Pursuant to the terms of the Asset Purchase Agreement, the Company paid DRL a $6 million up-front payment at the Closing. In addition, the Company will pay DRL $9 million on the twelve-month anniversary of the Effective Date and up to an additional $9 million upon achievement of certain regulatory milestones and quarterly earn-out payments on potential sales of the Product in the Territory that range from high single digits to the low double digits (subject to reduction in certain circumstances) of net sales based on volume of sales. DRL will also be entitled to one-time payments upon the achievement of six escalating sales milestones, which range from $4 million to be paid upon the achievement of $50 million in net sales in a calendar year to $100 million to be paid upon the achievement of $1 billion in net sales in a calendar year up to a total of $262 million.

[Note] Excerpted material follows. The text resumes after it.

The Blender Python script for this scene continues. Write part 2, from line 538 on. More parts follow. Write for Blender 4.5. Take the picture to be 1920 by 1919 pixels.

The Company accounted for the ELYXYB purchase as an asset acquisition under ASC 805-10-55-5b, which provides guidance for asset acquisitions. Under the guidance, if substantially all the acquisition is made up of one asset or several similar assets, then the acquisition is an asset acquisition. The Company believes that the asset purchase agreement and other assets acquired from DRL are similar and considers them all to be intangible assets.
The total purchase price was allocated to the acquired asset based on their relative estimated fair values, as follows:
ELYXYB acquired product rights$15,000
Transaction expenses455
Total value$15,455
The $9 million twelve-month anniversary payment has been recorded in accounts payable and accrued liabilities in the accompanying condensed consolidated balance sheet.